Devoir de réserve
À chaque jour sa polémique ridicule. Aujourd’hui, elle vient d’un député UMP, qui a perdu une bonne occasion de se taire, Éric Raoult. Prenant prétexte que la lauréate du prix Goncourt, Marie Ndiaye, a préféré quitter la France pour s’installer à Berlin en argüant que Sarkozy avait instauré chez nous un régime « monstrueux » (bien entendu, elle exagérait un peu et faisait là de la littérature) basé sur le « flicage », il interpelle le ministre de la Culture pour lui demander de rappeler à l’écrivain son « devoir de réserve » qu’il estime « dû aux lauréats du Prix Goncourt » – sans se rendre compte de sa bourde (peu familiarisé avec sa langue maternelle, il a sans doute voulu dire « dû PAR les lauréats du Prix Goncourt »).

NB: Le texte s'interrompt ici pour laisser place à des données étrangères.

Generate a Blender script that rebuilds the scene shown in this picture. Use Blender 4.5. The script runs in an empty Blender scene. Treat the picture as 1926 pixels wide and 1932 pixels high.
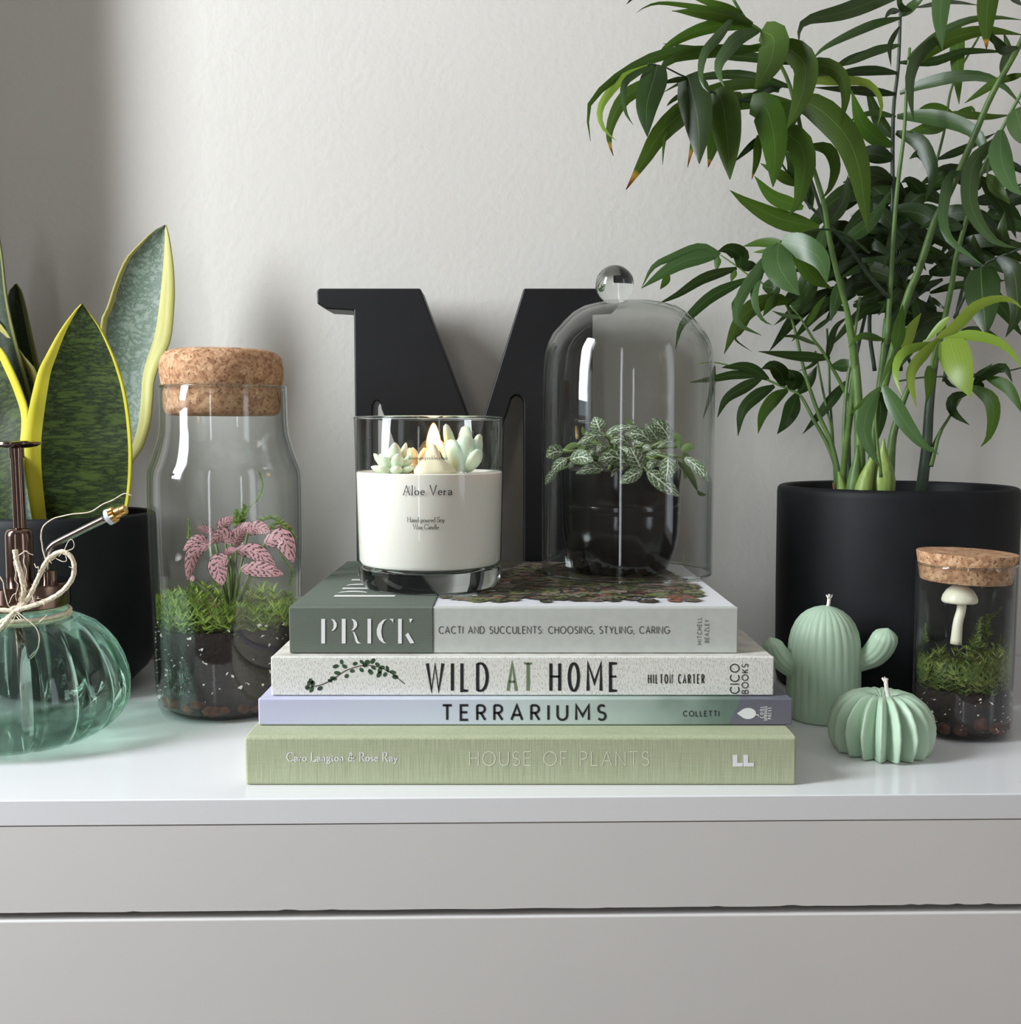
import bpy, bmesh, math, random
from mathutils import Vector, Matrix, noise

random.seed(11)
sc = bpy.context.scene
COL = sc.collection
sin, cos, pi, rad = math.sin, math.cos, math.pi, math.radians
V = Vector

# ---------------------------------------------------------------- camera
F = 1950.0; CX, CY = 963.0, 966.0; H = 0.1734
TH = math.atan(149 / F); CT, ST = cos(TH), sin(TH)
cd = bpy.data.cameras.new('camera'); cam = bpy.data.objects.new('camera', cd); COL.objects.link(cam)
cd.sensor_fit = 'HORIZONTAL'; cd.sensor_width = 36.0; cd.lens = 36.0 * F / 1926.0
cd.clip_start = 0.01; cd.clip_end = 50
cam.location = (0, 0, H); cam.rotation_euler = (pi / 2 - TH, 0, 0)
sc.camera = cam
CAM = V((0, 0, H))

def ray(px, py):
    u = (px - CX) / F; v = (CY - py) / F
    return V((u, CT + v * ST, -ST + v * CT))
def P(px, py, D):                      # photo pixel + distance from the camera plane -> point of the room
    r = ray(px, py); return CAM + r * (D / r.y)
def G(px, py, z=0.0):                  # photo pixel on the level z -> point of the room
    r = ray(px, py); return CAM + r * ((z - H) / r.z)
def ppm(D, z=0.08):                    # pixels per metre there
    return F / (D * CT + (H - z) * ST)

# ---------------------------------------------------------------- world, lights, exposure
def lin(c):
    return tuple(((x / 255) / 12.92 if x / 255 <= 0.04045 else ((x / 255 + 0.055) / 1.055) ** 2.4) for x in c[:3])
PHI = rad(1.1); Y0 = 0.5
def W(x, y, z):                        # dresser / wall frame, turned a little against the camera
    return V((x * cos(PHI) - (y - Y0) * sin(PHI), Y0 + x * sin(PHI) + (y - Y0) * cos(PHI), z))
wd = bpy.data.worlds.new('daylight'); sc.world = wd; wd.use_nodes = True
bg = wd.node_tree.nodes['Background']; bg.inputs[0].default_value = (0.80, 0.90, 1.0, 1); bg.inputs[1].default_value = 3.0
def area(name, loc, target, sx, sy, watts, color):
    l = bpy.data.lights.new(name, 'AREA'); l.shape = 'RECTANGLE'; l.size = sx; l.size_y = sy; l.energy = watts; l.color = color
    o = bpy.data.objects.new(name, l); COL.objects.link(o); o.location = loc
    o.rotation_euler = (V(target) - V(loc)).to_track_quat('-Z', 'Y').to_euler()
    o['kind'] = 'helper'
    return o
WX = -1.10                              # the left wall and its window
area('window_daylight', W(WX - 0.03, 0.12, 0.70), W(0.5, 0.45, 0.25), 0.32, 0.90, 30.0, (0.90, 0.95, 1.0))
area('curtain_gap_daylight', W(-0.62, -1.78, 0.55), W(-0.62, 0.5, 0.55), 0.10, 1.6, 2.6, (0.95, 0.97, 1.0))
area('side_window_daylight', W(1.63, -0.75, 0.6), W(0, -0.75, 0.6), 0.5, 1.4, 1.5, (1.0, 0.96, 0.92))
vs = sc.view_settings
sc.display_settings.display_device = 'sRGB'
vs.view_transform = 'Standard'; vs.look = 'None'; vs.gamma = 1.0; vs.use_curve_mapping = False
vs.exposure = 0.10
sc.cycles.use_denoising = True
sc.cycles.max_bounces = 14; sc.cycles.transmission_bounces = 12; sc.cycles.transparent_max_bounces = 24
sc.cycles.diffuse_bounces = 4; sc.cycles.glossy_bounces = 5
sc.cycles.sample_clamp_indirect = 6.0
sc.cycles.blur_glossy = 0.3

# ---------------------------------------------------------------- materials
def mat(name, color=(200, 200, 200), rough=0.6, metal=0.0, spec=0.5, **kw):
    m = bpy.data.materials.new(name); m.use_nodes = True
    b = m.node_tree.nodes['Principled BSDF']
    b.inputs['Base Color'].default_value = (*lin(color), 1); b.inputs['Roughness'].default_value = rough
    b.inputs['Metallic'].default_value = metal; b.inputs['Specular IOR Level'].default_value = spec
    for k, v in kw.items():
        b.inputs[k.replace('_', ' ')].default_value = v
    return m
class N:                                # small node helper
    def __init__(s, m): s.m = m; s.t = m.node_tree; s.b = s.t.nodes.get('Principled BSDF'); s.out = s.t.nodes['Material Output']
    def n(s, typ, **kw):
        x = s.t.nodes.new(typ)
        for k, v in kw.items():
            if k.startswith('i_'):
                key = k[2:]; key = int(key) if key.isdigit() else key.replace('_', ' ')
                if hasattr(v, 'is_output') or hasattr(v, 'links'): s.t.links.new(v, x.inputs[key])
                else: x.inputs[key].default_value = v
            else: setattr(x, k, v)
        return x
    def math(s, op, a, b=0.0, c=0.0):
        x = s.t.nodes.new('ShaderNodeMath'); x.operation = op
        for i, v in enumerate((a, b, c)):
            if hasattr(v, 'links'): s.t.links.new(v, x.inputs[i])
            else: x.inputs[i].default_value = v
        return x.outputs[0]
    def mix(s, f, a, b):
        x = s.t.nodes.new('ShaderNodeMix'); x.data_type = 'RGBA'
        for i, v in ((0, f), (6, a), (7, b)):
            if hasattr(v, 'links'): s.t.links.new(v, x.inputs[i])
            elif i == 0: x.inputs[0].default_value = v
            else: x.inputs[i].default_value = (*lin(v), 1)
        return x.outputs[2]
    def ramp(s, f, stops, interp='LINEAR'):
        x = s.t.nodes.new('ShaderNodeValToRGB'); s.t.links.new(f, x.inputs[0]); r = x.color_ramp; r.interpolation = interp
        while len(r.elements) < len(stops): r.elements.new(0.5)
        for e, (p, c) in zip(r.elements, stops):
            e.position = p; e.color = (*lin(c), 1) if isinstance(c, tuple) else (c, c, c, 1)
        return x.outputs[0]
    def link(s, a, b): s.t.links.new(a, b)
    def bump(s, h, strength=0.3, dist=0.001):
        x = s.n('ShaderNodeBump', i_Strength=strength, i_Distance=dist, i_Height=h); s.link(x.outputs[0], s.b.inputs['Normal'])
    def obj(s): return s.n('ShaderNodeTexCoord').outputs['Object']
    def uv(s):
        x = s.n('ShaderNodeSeparateXYZ', i_0=s.n('ShaderNodeTexCoord').outputs['UV']); return x.outputs[0], x.outputs[1]
    def noise(s, vec, scale, detail=3.0, rough=0.5):
        return s.n('ShaderNodeTexNoise', i_Vector=vec, i_Scale=scale, i_Detail=detail, i_Roughness=rough).outputs[0]

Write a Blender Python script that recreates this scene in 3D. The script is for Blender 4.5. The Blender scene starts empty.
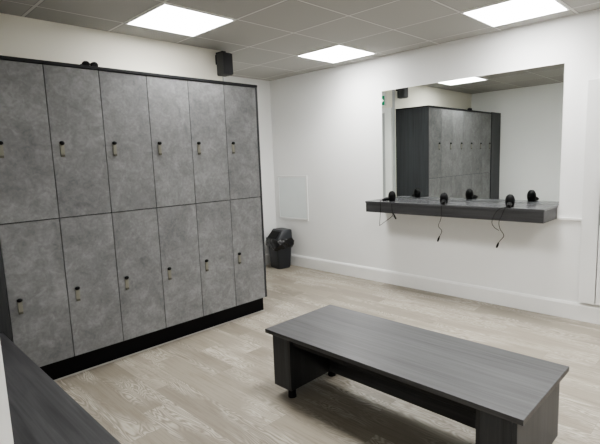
import bpy, bmesh, math, random
from mathutils import Vector, Matrix
random.seed(7)
C = bpy.context.scene.collection
PI = math.pi

# ------------------------------------------------------------------ materials
class NT:
    def __init__(s, name):
        m = bpy.data.materials.new(name); m.use_nodes = True
        s.m = m; s.t = m.node_tree; s.n = s.t.nodes; s.n.clear()
        s.out = s.n.new('ShaderNodeOutputMaterial')
        s.b = s.n.new('ShaderNodeBsdfPrincipled')
        s.t.links.new(s.b.outputs[0], s.out.inputs[0])
    def node(s, kind, **kw):
        x = s.n.new(kind)
        for k, v in kw.items():
            if hasattr(x, k) and not k.startswith('i_'): setattr(x, k, v)
            else: x.inputs[k[2:] if k.startswith('i_') else k].default_value = v
        return x
    def link(s, a, b): s.t.links.new(a, b)
    def math(s, op, a, b=None, c=None):
        x = s.n.new('ShaderNodeMath'); x.operation = op
        for i, v in enumerate((a, b, c)):
            if v is None: continue
            if isinstance(v, (int, float)): x.inputs[i].default_value = v
            else: s.link(v, x.inputs[i])
        return x.outputs[0]
    def pos(s, scale=(1, 1, 1)):
        g = s.n.new('ShaderNodeNewGeometry')
        m = s.n.new('ShaderNodeVectorMath'); m.operation = 'MULTIPLY'
        m.inputs[1].default_value = scale
        s.link(g.outputs['Position'], m.inputs[0])
        return m.outputs[0]
    def noise(s, vec, scale, detail=3, rough=.5, dist=0):
        x = s.n.new('ShaderNodeTexNoise')
        x.inputs['Scale'].default_value = scale; x.inputs['Detail'].default_value = detail
        x.inputs['Roughness'].default_value = rough; x.inputs['Distortion'].default_value = dist
        s.link(vec, x.inputs['Vector']); return x.outputs['Fac']
    def ramp(s, fac, stops):
        x = s.n.new('ShaderNodeValToRGB'); e = x.color_ramp.elements
        while len(e) < len(stops): e.new(.5)
        for k, (p, c) in enumerate(stops):
            e[k].position = p; e[k].color = (*c, 1) if len(c) == 3 else c
        s.link(fac, x.inputs[0]); return x.outputs[0]
    def mix(s, fac, a, b, mode='MIX'):
        x = s.n.new('ShaderNodeMix'); x.data_type = 'RGBA'; x.blend_type = mode
        for sock, v in ((x.inputs[0], fac), (x.inputs[6], a), (x.inputs[7], b)):
            if isinstance(v, (int, float)): sock.default_value = v
            elif isinstance(v, tuple): sock.default_value = (*v, 1)
            else: s.link(v, sock)
        return x.outputs[2]
    def bump(s, h, strength, dist=.002):
        x = s.n.new('ShaderNodeBump'); x.inputs['Strength'].default_value = strength
        x.inputs['Distance'].default_value = dist
        s.link(h, x.inputs['Height']); s.link(x.outputs[0], s.b.inputs['Normal'])
    def set(s, **kw):
        for k, v in kw.items():
            k = k.replace('_', ' ')
            if isinstance(v, (int, float)): s.b.inputs[k].default_value = v
            elif isinstance(v, tuple): s.b.inputs[k].default_value = (*v, 1)
            else: s.link(v, s.b.inputs[k])

def plain(name, col, rough=.5, metal=0, var=.04, scale=8, spec=.5):
    t = NT(name); f = t.noise(t.pos(), scale, 3)
    a = tuple(c * (1 - var) for c in col); b = tuple(min(1, c * (1 + var)) for c in col)
    t.set(Base_Color=t.ramp(f, [(.3, a), (.7, b)]), Roughness=rough, Metallic=metal)
    t.b.inputs['Specular IOR Level'].default_value = spec
    return t.m

def wood(name, axis, dark, light, rough=.42):
    t = NT(name)
    sc = [60, 60, 60]; sc[axis] = 1.8
    v = t.pos(tuple(sc)); a = t.noise(v, 1, 4, .6, .6)
    sc2 = [9, 9, 9]; sc2[axis] = .5
    b = t.noise(t.pos(tuple(sc2)), 1, 3, .5, .4)
    f = t.math('ADD', t.math('MULTIPLY', a, .6), t.math('MULTIPLY', b, .4))
    t.set(Base_Color=t.ramp(f, [(.3, dark), (.7, light)]), Roughness=rough)
    t.bump(a, .12, .0006)
    return t.m

def concrete():
    t = NT('concrete_laminate')
    o = t.n.new('ShaderNodeObjectInfo')
    g = t.n.new('ShaderNodeNewGeometry')
    ad = t.n.new('ShaderNodeVectorMath'); ad.operation = 'ADD'
    t.link(g.outputs['Position'], ad.inputs[0])
    cx = t.n.new('ShaderNodeCombineXYZ')
    t.link(t.math('MULTIPLY', o.outputs['Random'], 37.0), cx.inputs[1])
    t.link(cx.outputs[0], ad.inputs[1])
    v = ad.outputs[0]
    a = t.noise(v, 3.2, 5, .62, .5)
    b = t.noise(v, 14, 5, .7, .8)
    c = t.noise(v, 60, 2, .5, 0)
    f = t.math('ADD', t.math('ADD', t.math('MULTIPLY', a, .38), t.math('MULTIPLY', b, .44)), t.math('MULTIPLY', c, .18))
    t.set(Base_Color=t.ramp(f, [(.35, (.115, .117, .119)), (.5, (.178, .180, .183)), (.66, (.262, .264, .268))]), Roughness=.5)
    t.b.inputs['Specular IOR Level'].default_value = .35
    return t.m

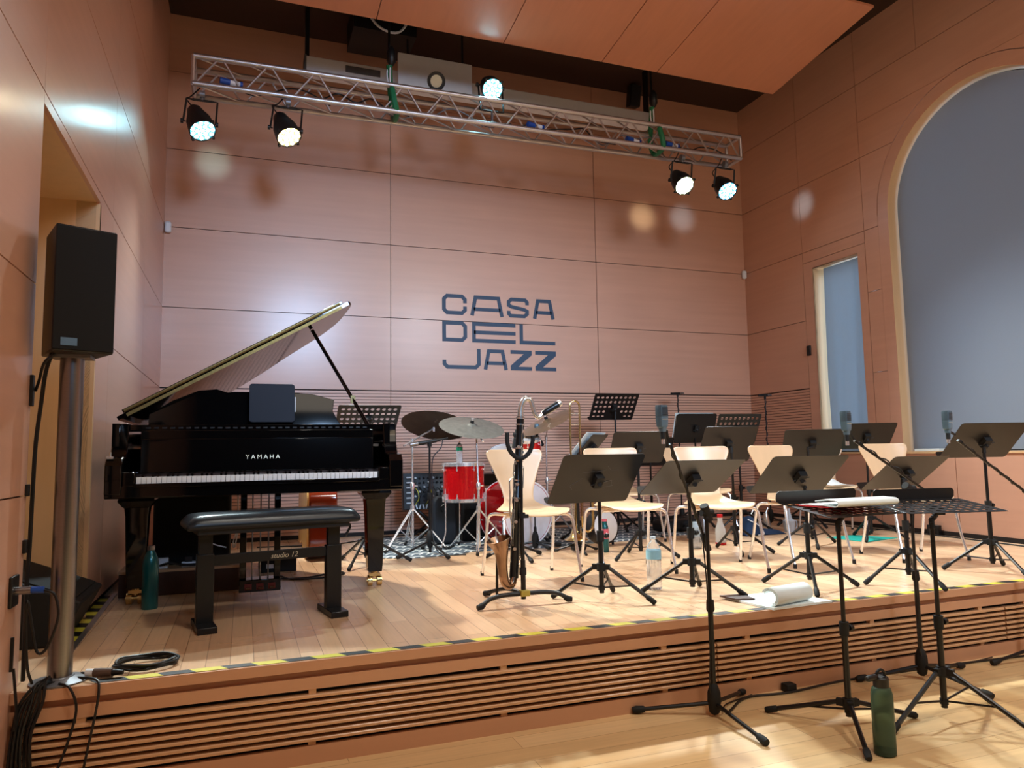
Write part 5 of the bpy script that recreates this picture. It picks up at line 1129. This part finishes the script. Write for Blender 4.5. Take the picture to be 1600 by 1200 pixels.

On imagine le cher Frédo sermonnant un écrivain désormais berlinois, qui ne manquerait pas d’en être terrorisé...
Le pauvre Éric, à présent montré du doigt comme encore plus bête que Frédéric Lefebvre, va devoir sortir avec une fausse barbe et des lunettes fumées, puisque les propos de Marie Ndiaye avaient été publiés... en août, alors qu’elle n’avait pas encore reçu son prix Goncourt !
Rappelons au passage que ce prix est décerné par un jury d’écrivains, et que, faute de vivre sous un régime néo-soviétique, nous n’avons pas le bonheur de posséder des artistes d’État. Le devoir de réserve s’impose aux employés de l’État, fonctionnaires, militaires, magistrats, ministres, mais c’est tout. Les autres citoyens font et disent ce qu’ils veulent. Certes, la chose embête beaucoup le maître du pauvre Raoult, mais c’est ainsi, pour quelque temps encore.